“チャンスの時”には腹をくくる
入社された(株)ライトパブリシティの先輩には、写真家の篠山紀信さんやイラストレーターの和田誠さんなど錚々たるメンバーがいらっしゃいます。
篠山紀信さんには、いつも人生の節目に助言を頂いてきました。ライトパブリシティで刺激的な毎日を送っていたある時、社内に思いがけないグッドニュースが舞い込んできたんです。高名な写真家リチャード・アベドンが、雑誌『ヴォーグ』の撮影で来日し、日本滞在中のアシスタントを探していると。僕がアメリカに行きたがっているのを知っていた篠山さんは、「何としてもこのチャンスを掴め!」と、強く背中を押してくれたんです。
まさに“チャンスの時”。ファーストステップとして具体的にどんな行動を起こしたのでしょう?
難関は英語での面接。実は、その前から英会話の練習は密かにしていたんです。といっても語学学校に通うお金も時間も無い。そこで、会社の近くにある帝国ホテルへ昼休みに出向き、ロビーにいる外国人と会話をするようにしたの。「僕はアメリカに行くために英語の勉強をしています。よろしければ僕と少しだけお話をして下さいませんか?」と英語で書いた紙を渡してね。皆さん珍しがってか、快く会話の相手をしてくれた。無料の英会話レッスン(笑)のかいもあってか、面接も何とかクリア。アベドンに付いて、日本全国の撮影に参加することができたんです。あの日々は、僕にとって心の宝物ですね。アベドンが帰国する日、「あなたのもとで働かせてほしい。全身全霊を捧げる」と願い出て見送りました。半年近く何の音沙汰もなく、彼の弟子になりたい人は世界中に沢山いるだろうし、と思いかけていた矢先、「すぐ来るように」とアベドン直筆の手紙が届いたんです。それはもう、飛び上がるぐらい嬉しかった。でも、渡米する資金など無い。そんな僕に手を差し伸べてくれたのは、大学時代からずっと僕のアメリカ行きを応援してくれて、就職先の紹介もして下さったバイト先の社長さんです。NYまでのワンウェイチケットと200ドルを貸して下さった。出会いとは、イコール恩義ということですが、この恩義は生涯忘れられない。1966年、僕は25歳でした。
自ら環境とライフスタイルを変えたのですね。
僕はね、渡米するまでの若かりし頃の自分の写真を一枚も持ってないの。なぜかというと、渡米するにあたって、過去の自分はもういない、これからは新しい自分なんだと決意して、全て処分したから。やってやるんだと腹をくくったんです。人生には、腹をくくらないといけない時があるんですよ。だからこそ忘れもしない。
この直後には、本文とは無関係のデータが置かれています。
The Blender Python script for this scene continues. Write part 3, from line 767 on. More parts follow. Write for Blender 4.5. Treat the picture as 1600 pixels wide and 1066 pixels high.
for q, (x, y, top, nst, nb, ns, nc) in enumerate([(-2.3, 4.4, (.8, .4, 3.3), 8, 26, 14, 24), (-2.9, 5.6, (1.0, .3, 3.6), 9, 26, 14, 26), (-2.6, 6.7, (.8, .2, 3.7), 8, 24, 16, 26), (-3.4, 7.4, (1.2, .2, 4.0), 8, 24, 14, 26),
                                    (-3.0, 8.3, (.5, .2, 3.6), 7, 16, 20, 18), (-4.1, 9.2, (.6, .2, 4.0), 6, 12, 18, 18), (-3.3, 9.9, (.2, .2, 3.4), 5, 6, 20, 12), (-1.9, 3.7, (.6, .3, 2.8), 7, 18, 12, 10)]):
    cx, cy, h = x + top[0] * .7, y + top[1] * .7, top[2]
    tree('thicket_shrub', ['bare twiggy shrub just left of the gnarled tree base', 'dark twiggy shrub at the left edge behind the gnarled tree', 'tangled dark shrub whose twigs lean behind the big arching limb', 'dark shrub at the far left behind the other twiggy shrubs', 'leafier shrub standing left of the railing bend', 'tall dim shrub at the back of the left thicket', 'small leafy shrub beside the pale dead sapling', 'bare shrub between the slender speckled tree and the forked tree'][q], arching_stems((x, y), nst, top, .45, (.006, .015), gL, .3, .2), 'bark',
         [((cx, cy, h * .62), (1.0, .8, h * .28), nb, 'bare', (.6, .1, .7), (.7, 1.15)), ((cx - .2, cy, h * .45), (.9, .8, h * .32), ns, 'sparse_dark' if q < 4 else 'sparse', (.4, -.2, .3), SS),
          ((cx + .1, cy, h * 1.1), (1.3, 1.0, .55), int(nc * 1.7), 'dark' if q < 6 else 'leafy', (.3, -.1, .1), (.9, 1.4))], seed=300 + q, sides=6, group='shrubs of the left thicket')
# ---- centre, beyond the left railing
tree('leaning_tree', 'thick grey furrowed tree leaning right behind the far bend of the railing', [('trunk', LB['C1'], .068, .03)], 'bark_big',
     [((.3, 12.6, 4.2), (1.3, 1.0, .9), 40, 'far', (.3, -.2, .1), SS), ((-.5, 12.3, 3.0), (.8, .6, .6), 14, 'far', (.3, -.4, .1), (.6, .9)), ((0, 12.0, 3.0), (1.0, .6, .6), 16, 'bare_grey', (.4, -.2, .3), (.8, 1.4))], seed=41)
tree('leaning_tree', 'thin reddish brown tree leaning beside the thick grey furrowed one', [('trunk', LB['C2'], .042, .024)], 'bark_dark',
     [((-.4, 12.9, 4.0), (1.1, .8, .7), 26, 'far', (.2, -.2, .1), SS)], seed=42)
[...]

アメリカまでの航路で見た空の青さを。「日本という組織社会から飛び出したんだ、自由になれたんだ」と、涙が出るくらい嬉しかった。その先にどんな過酷な修行が待っていたとしても、そんなの全く苦にならなかったんです。
希望に満ちた新生活はどんな日々だったのでしょう?
NYのマンハッタンにあるアベドンのスタジオでの初日。僕は気合を入れて、なけなしのお金で揃えた、当時日本で流行っていたアイビールックでビシっと決めて乗り込んだ。黒く細いタイに黒の革靴、少し短めの細めの黒のスーツでね。ところが、現地のスタッフたちはというと、ヒッピーカルチャー的な自由なファッションなんだよ。「君はこの後お葬式に行くのか?」なんて訊かれて、その日のうちにバワリーストリートというホームレスの人たちが多く住むエリアで安い古着を買って着替えましたよ(笑)。スタジオで用意される昼食は何がいい?と聞かれ、「ハンバーガー」と最初に答えたものだから、来る日も来る日もソレ。一生分のハンバーガーをあの時食べ尽くしたね(笑)。スパニッシュハーレムの狭い部屋に住んでね。あるのはネコ脚のバスタブとベッドだけ。隣人の中国人やアメリカ人の若者が、自分たちの少ない食べ物を差し入れてくれたことを今でもよく思い出す。僕も彼らも貧しくて本当にギリギリの生活だったけど、人の優しさに触れて気持ちはいつもハッピーでした。
坂田さんの心の眼に映ったアベドン像とは?
観察眼の人。物事を実に鋭く見て、現実をシリアスに深く考える人。でも、日常的にはすごく陽気で軽快なんだよね。よくスタジオで口笛吹いていて、実にチャーミングな人でした。スタジオにはアンディ・ウォーホールやトルーマン・カポーティーだったり、すごい人たちが出入りしていた。そういう場にいると、なんかこう、世界の動きが実感として感じられるんだよね。こんな大人になりたいと思うし、自分も時代の一瞬をキャッチしなくては、と五感のアンテナを立てられる。“身をおく環境”、“場の力”というのは、非常に大きいのです。